Omit all images. Write out the rest of the material exactly.

## Source data
--------

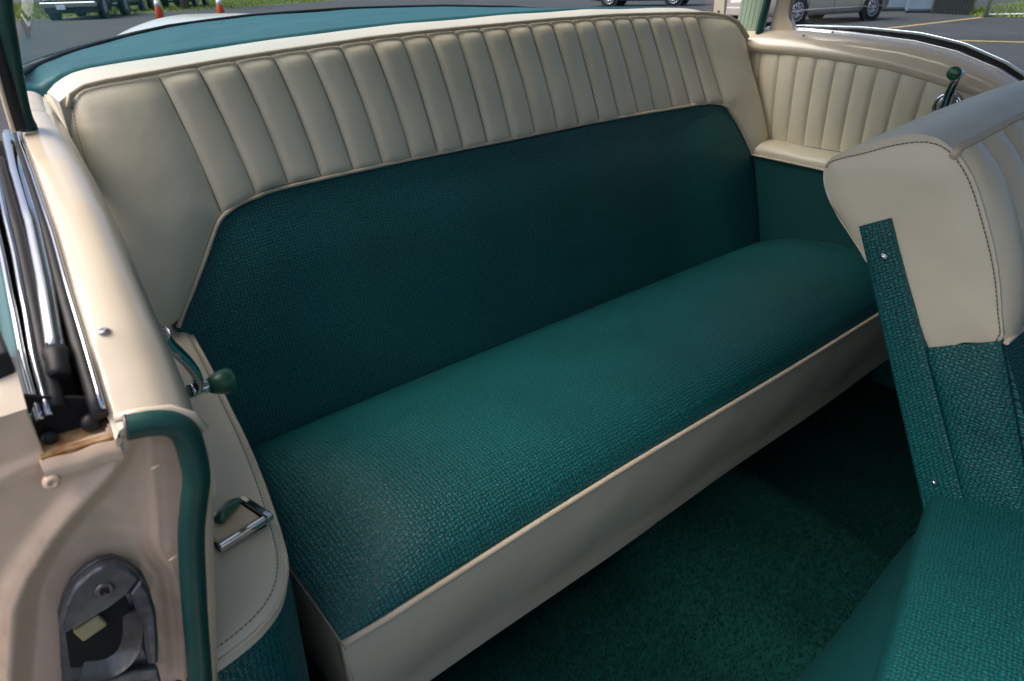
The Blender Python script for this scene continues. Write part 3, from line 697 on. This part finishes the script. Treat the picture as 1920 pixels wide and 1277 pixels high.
# ---- far C-post: perforated trim, windlace, frame
def cpost(u, v):
    z = .925 + .5 * v; x = 1.675 - .10 * v ** 1.2; y = .60 + .075 * u - .10 * v
    return (x - .004 * math.sin(math.pi * u), y, z)
cp = grid('rear_post_trim', cpost, 8, 20, 'perforated', BODY, back=(.03, 0, 0))
bm = bmesh.new()
for i in range(5):
    for j in range(22):
        p = Vector(cpost(.14 + i * .18, .02 + j * .0125 + (i % 2) * .006)); lathe_bm(bm, p + Vector((.001, 0, 0)), (-1, 0, 0), [(.0016, 0), (.0016, .0014), (0, .0015)], 6)
T(bm_obj('perforation', bm, 'black_gap', cp), kind='stuff')
tube('rear_post_windlace', cr([(1.668, .592, .925), (1.664, .585, .96), (1.655, .57, 1.02), (1.63, .54, 1.12), (1.58, .5, 1.3)], 6), .010, 'green_rubber', BODY, 12)
def qframe(u, v):
    z = .926 + .46 * v; x = 1.690 - .095 * v ** 1.2; y = .576 - .034 * u - .10 * v - .035 * u * (1 - ss(0, .12, v))
    return (x + .012 * u - .004 * math.sin(math.pi * u), y, z)
grid('quarter_window_frame', qframe, 8, 24, 'cream_paint', BODY, back=(.02, 0, 0))
tube('quarter_window_chrome', cr([(1.712, .40, .932), (1.712, .475, .933), (1.710, .510, .938), (1.706, .524, .955), (1.696, .520, 1.01), (1.665, .495, 1.12), (1.605, .455, 1.28)], 8), .0038, 'chrome', BODY, 10)
def wtrim(u, v):
    z = .955 + .45 * v; return (1.648 - .12 * v, .735 - .035 * u - .06 * v, z)
wt = grid('rear_window_trim', wtrim, 4, 12, 'cream_paint', BODY, back=(.02, .01, 0))
lathe('trim_screw', Vector(wtrim(.5, .055)) + Vector((-.001, -.001, 0)), (-.8, -.5, .1), [(.004, 0), (.003, .0014), (.001, .001), (0, .0006)], 'dark_steel', wt, 12)

# ---- shell out of frame: roof, doors, dash keep the cabin as shaded as it is
def roof(u, v):
    x = .0 + 1.57 * u; y = -1.30 + 1.97 * v; w_ = abs(x - MID) / .785
    return (x, y, 1.44 - .10 * w_ ** 4 - .05 * (2 * v - 1) ** 4)
grid('roof', roof, 36, 20, 'headliner', BODY, back=(0, 0, .02))
box('front_door', (1.66, -1.35, .1), (1.74, -.22, .80), 'teal_panel', BODY, .01)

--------

## Exercise result
The Blender Python script for this scene continues. Write part 3, from line 697 on. This part finishes the script. Treat the picture as 1920 pixels wide and 1277 pixels high.
# ---- far C-post: perforated trim, windlace, frame
def cpost(u, v):
    z = .925 + .5 * v; x = 1.675 - .10 * v ** 1.2; y = .60 + .075 * u - .10 * v
    return (x - .004 * math.sin(math.pi * u), y, z)
cp = grid('rear_post_trim', cpost, 8, 20, 'perforated', BODY, back=(.03, 0, 0))
bm = bmesh.new()
for i in range(5):
    for j in range(22):
        p = Vector(cpost(.14 + i * .18, .02 + j * .0125 + (i % 2) * .006)); lathe_bm(bm, p + Vector((.001, 0, 0)), (-1, 0, 0), [(.0016, 0), (.0016, .0014), (0, .0015)], 6)
T(bm_obj('perforation', bm, 'black_gap', cp), kind='stuff')
tube('rear_post_windlace', cr([(1.668, .592, .925), (1.664, .585, .96), (1.655, .57, 1.02), (1.63, .54, 1.12), (1.58, .5, 1.3)], 6), .010, 'green_rubber', BODY, 12)
def qframe(u, v):
    z = .926 + .46 * v; x = 1.690 - .095 * v ** 1.2; y = .576 - .034 * u - .10 * v - .035 * u * (1 - ss(0, .12, v))
    return (x + .012 * u - .004 * math.sin(math.pi * u), y, z)
grid('quarter_window_frame', qframe, 8, 24, 'cream_paint', BODY, back=(.02, 0, 0))
tube('quarter_window_chrome', cr([(1.712, .40, .932), (1.712, .475, .933), (1.710, .510, .938), (1.706, .524, .955), (1.696, .520, 1.01), (1.665, .495, 1.12), (1.605, .455, 1.28)], 8), .0038, 'chrome', BODY, 10)
def wtrim(u, v):
    z = .955 + .45 * v; return (1.648 - .12 * v, .735 - .035 * u - .06 * v, z)
wt = grid('rear_window_trim', wtrim, 4, 12, 'cream_paint', BODY, back=(.02, .01, 0))
lathe('trim_screw', Vector(wtrim(.5, .055)) + Vector((-.001, -.001, 0)), (-.8, -.5, .1), [(.004, 0), (.003, .0014), (.001, .001), (0, .0006)], 'dark_steel', wt, 12)

# ---- shell out of frame: roof, doors, dash keep the cabin as shaded as it is
def roof(u, v):
    x = .0 + 1.57 * u; y = -1.30 + 1.97 * v; w_ = abs(x - MID) / .785
    return (x, y, 1.44 - .10 * w_ ** 4 - .05 * (2 * v - 1) ** 4)
grid('roof', roof, 36, 20, 'headliner', BODY, back=(0, 0, .02))
box('front_door', (1.66, -1.35, .1), (1.74, -.22, .80), 'teal_panel', BODY, .01)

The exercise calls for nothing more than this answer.